* [Your instructions]: Skip any picture you find and retype all the remaining lines exactly.

* [Raw data]:
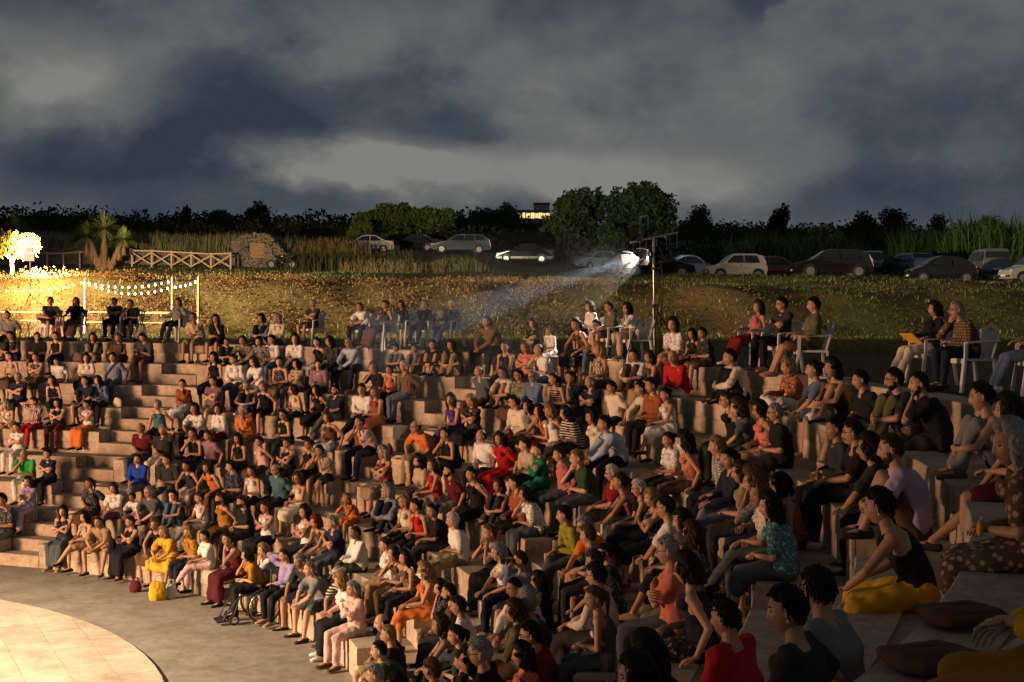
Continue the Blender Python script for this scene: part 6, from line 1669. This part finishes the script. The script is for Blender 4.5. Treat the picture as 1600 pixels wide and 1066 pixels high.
for x, y, k, l in ((57, 690, 5, 'pale teal cushion behind the all white outfit'), (12, 722, 6, 'pale teal cushion at the left edge below the white trousers'), (66, 722, 6, 'pale teal cushion between green t-shirt and navy t-shirt')): cushion(on_z(x, y, tier_z(k)), mat('teal_cloth', (.25, .42, .42), .9, .2, 6), l, .3)
pp = on_z(71, 676, tier_z(5)); pt = empty('potted_palm', pp, 0, 'potted palm with arching fronds and a pale pot in the left block', 'plant')
g = G(); g.cyl((0, 0, .16), (0, 0, 1), .11, .32, 16, r2=.15); g.obj('pot', cloth_mat('cream'), pt, True); link('fronds', quads_mesh('fronds', np.concatenate([rosette((0, 0, .34 + q * .06), .55, 46, .15 * (q % 2), .03) for q in range(4)]), leaf_mat('palm_leaf', (.04, .075, .025), (.11, .16, .05)), 5), pt)
# belongings left on the treads
rb = random.Random(3); seated = [p for p in people if p['k'] >= 1]
for i, p in enumerate(rb.sample(seated, 16)):
    t = p['th'] + rb.choice((-1, 1)) * math.degrees(.40 / tier_r(p['k'])); c = rb.choice(['black', 'brown', 'tan', 'navy', 'cream', 'maroon'])
    bag('shoulder_bag', pol(t, tier_r(p['k']) + .34, tier_z(p['k']) + .002), (.28, .13, .20), cloth_mat(c), c + ' shoulder bag beside ' + p['base'] + p['bw'] + ', ' + ROWW[p['k']], False, -R(t) + rb.uniform(-.5, .5))
# folder and laps
q = find(1457, 472); w = q['o'].matrix_basis @ Vector((.02, -.36, .24)); fo_ = empty('folder', w, q['rz'], 'yellow paper folder in the lap of the person with black top and cream trousers', 'folder'); g = G(); g.box((0, 0, 0), (.30, .22, .012), rot=(R(-35), 0, .2)); g.obj('cover', cloth_mat('yellow'), fo_); g = G(); g.box((0, .004, .010), (.28, .20, .006), rot=(R(-35), 0, .2)); g.obj('sheet', cloth_mat('cream'), fo_)
q = find(1577, 661); w = q['o'].matrix_basis @ Vector((.02, -.30, .22)); pu = empty('purse', w, q['rz'], 'small yellow purse in the lap of the grey-haired seated person', 'purse'); g = G(); g.tube([(-.07, 0, -.01), (.07, 0, .0)], [(.022, .05), (.020, .045)], 12, ref=(0, 1, 0)); g.obj('purse_body', cloth_mat('yellow'), pu, True); g = G(); g.tube([(-.08, 0, .05), (.08, 0, .05)], [.006] * 2, 6); g.obj('clasp', STEEL, pu)
# black dog behind the child in white
qd = find(857, 510); dl = qd['pos'] + Vector((.62, .55, 0)); dl.z = Z_TER
dgm = G()
dgm.tube([(0, .30, .20), (0, .16, .36), (0, -.10, .50), (0, -.24, .60)], [(.13, .15), (.13, .16), (.12, .15), (.09, .10)], 12); dgm.tube([(0, -.22, .58), (0, -.30, .72), (0, -.34, .76)], [.085, .075, .085], 10); dgm.tube([(0, -.36, .77), (0, -.46, .74), (0, -.53, .72)], [.07, .045, .034], 10)
for s in (-1, 1):
    dgm.tube([(s * .09, -.16, .48), (s * .09, -.17, .25), (s * .09, -.16, .04)], [.055, .035, .028], 8); dgm.tube([(s * .09, -.16, .03), (s * .09, -.22, .025)], [.03, .026], 8)
    dgm.tube([(s * .11, .26, .22), (s * .14, .06, .20), (s * .13, .20, .06), (s * .13, .06, .035)], [.09, .07, .04, .028], 8); dgm.tube([(s * .06, -.31, .83), (s * .085, -.30, .78), (s * .09, -.31, .70)], [(.02, .012), (.028, .012), (.014, .008)], 8)
dgm.tube([(0, .36, .14), (0, .50, .06), (.08, .62, .05)], [.035, .028, .012], 8)
me_ = remesh(dgm, .014, 2, .6); me_.materials.append(mat('dog_fur', (.012, .011, .011), .6, .3, 30, .5, 90)); d = np.array(AIM) - np.array((dl.x, dl.y)); tag(link('dog', me_, None, dl, (0, 0, math.atan2(d[0], -d[1]) + .5)), 'black dog sitting behind the child in white on the terrace edge', 'dog')
g = G(); c = on_z(984, 578, Z_TER) if False else Vector(find(994, 474)['pos']) + Vector((-.15, -.45, 0))
cn = empty('walking_stick', c, 0, 'thin walking stick leaning at the white armchair beside the light stand', 'stick'); g.tube([(-.12, -.10, .012), (.18, .18, .82)], [.011, .011], 8); g.obj('shaft', BLACK, cn, True); g = G(); g.tube([(.18, .18, .82), (.20, .20, .88), (.14, .15, .90)], [.013, .013, .011], 8); g.obj('handle', WOOD_O, cn, True)
bpy.data.scenes.remove(TMP)
for o_ in [tmp_ob]: bpy.data.objects.remove(o_)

* [Answer to this task]:
Continue the Blender Python script for this scene: part 6, from line 1669. This part finishes the script. The script is for Blender 4.5. Treat the picture as 1600 pixels wide and 1066 pixels high.
for x, y, k, l in ((57, 690, 5, 'pale teal cushion behind the all white outfit'), (12, 722, 6, 'pale teal cushion at the left edge below the white trousers'), (66, 722, 6, 'pale teal cushion between green t-shirt and navy t-shirt')): cushion(on_z(x, y, tier_z(k)), mat('teal_cloth', (.25, .42, .42), .9, .2, 6), l, .3)
pp = on_z(71, 676, tier_z(5)); pt = empty('potted_palm', pp, 0, 'potted palm with arching fronds and a pale pot in the left block', 'plant')
g = G(); g.cyl((0, 0, .16), (0, 0, 1), .11, .32, 16, r2=.15); g.obj('pot', cloth_mat('cream'), pt, True); link('fronds', quads_mesh('fronds', np.concatenate([rosette((0, 0, .34 + q * .06), .55, 46, .15 * (q % 2), .03) for q in range(4)]), leaf_mat('palm_leaf', (.04, .075, .025), (.11, .16, .05)), 5), pt)
# belongings left on the treads
rb = random.Random(3); seated = [p for p in people if p['k'] >= 1]
for i, p in enumerate(rb.sample(seated, 16)):
    t = p['th'] + rb.choice((-1, 1)) * math.degrees(.40 / tier_r(p['k'])); c = rb.choice(['black', 'brown', 'tan', 'navy', 'cream', 'maroon'])
    bag('shoulder_bag', pol(t, tier_r(p['k']) + .34, tier_z(p['k']) + .002), (.28, .13, .20), cloth_mat(c), c + ' shoulder bag beside ' + p['base'] + p['bw'] + ', ' + ROWW[p['k']], False, -R(t) + rb.uniform(-.5, .5))
# folder and laps
q = find(1457, 472); w = q['o'].matrix_basis @ Vector((.02, -.36, .24)); fo_ = empty('folder', w, q['rz'], 'yellow paper folder in the lap of the person with black top and cream trousers', 'folder'); g = G(); g.box((0, 0, 0), (.30, .22, .012), rot=(R(-35), 0, .2)); g.obj('cover', cloth_mat('yellow'), fo_); g = G(); g.box((0, .004, .010), (.28, .20, .006), rot=(R(-35), 0, .2)); g.obj('sheet', cloth_mat('cream'), fo_)
q = find(1577, 661); w = q['o'].matrix_basis @ Vector((.02, -.30, .22)); pu = empty('purse', w, q['rz'], 'small yellow purse in the lap of the grey-haired seated person', 'purse'); g = G(); g.tube([(-.07, 0, -.01), (.07, 0, .0)], [(.022, .05), (.020, .045)], 12, ref=(0, 1, 0)); g.obj('purse_body', cloth_mat('yellow'), pu, True); g = G(); g.tube([(-.08, 0, .05), (.08, 0, .05)], [.006] * 2, 6); g.obj('clasp', STEEL, pu)
# black dog behind the child in white
qd = find(857, 510); dl = qd['pos'] + Vector((.62, .55, 0)); dl.z = Z_TER
dgm = G()
dgm.tube([(0, .30, .20), (0, .16, .36), (0, -.10, .50), (0, -.24, .60)], [(.13, .15), (.13, .16), (.12, .15), (.09, .10)], 12); dgm.tube([(0, -.22, .58), (0, -.30, .72), (0, -.34, .76)], [.085, .075, .085], 10); dgm.tube([(0, -.36, .77), (0, -.46, .74), (0, -.53, .72)], [.07, .045, .034], 10)
for s in (-1, 1):
    dgm.tube([(s * .09, -.16, .48), (s * .09, -.17, .25), (s * .09, -.16, .04)], [.055, .035, .028], 8); dgm.tube([(s * .09, -.16, .03), (s * .09, -.22, .025)], [.03, .026], 8)
    dgm.tube([(s * .11, .26, .22), (s * .14, .06, .20), (s * .13, .20, .06), (s * .13, .06, .035)], [.09, .07, .04, .028], 8); dgm.tube([(s * .06, -.31, .83), (s * .085, -.30, .78), (s * .09, -.31, .70)], [(.02, .012), (.028, .012), (.014, .008)], 8)
dgm.tube([(0, .36, .14), (0, .50, .06), (.08, .62, .05)], [.035, .028, .012], 8)
me_ = remesh(dgm, .014, 2, .6); me_.materials.append(mat('dog_fur', (.012, .011, .011), .6, .3, 30, .5, 90)); d = np.array(AIM) - np.array((dl.x, dl.y)); tag(link('dog', me_, None, dl, (0, 0, math.atan2(d[0], -d[1]) + .5)), 'black dog sitting behind the child in white on the terrace edge', 'dog')
g = G(); c = on_z(984, 578, Z_TER) if False else Vector(find(994, 474)['pos']) + Vector((-.15, -.45, 0))
cn = empty('walking_stick', c, 0, 'thin walking stick leaning at the white armchair beside the light stand', 'stick'); g.tube([(-.12, -.10, .012), (.18, .18, .82)], [.011, .011], 8); g.obj('shaft', BLACK, cn, True); g = G(); g.tube([(.18, .18, .82), (.20, .20, .88), (.14, .15, .90)], [.013, .013, .011], 8); g.obj('handle', WOOD_O, cn, True)
bpy.data.scenes.remove(TMP)
for o_ in [tmp_ob]: bpy.data.objects.remove(o_)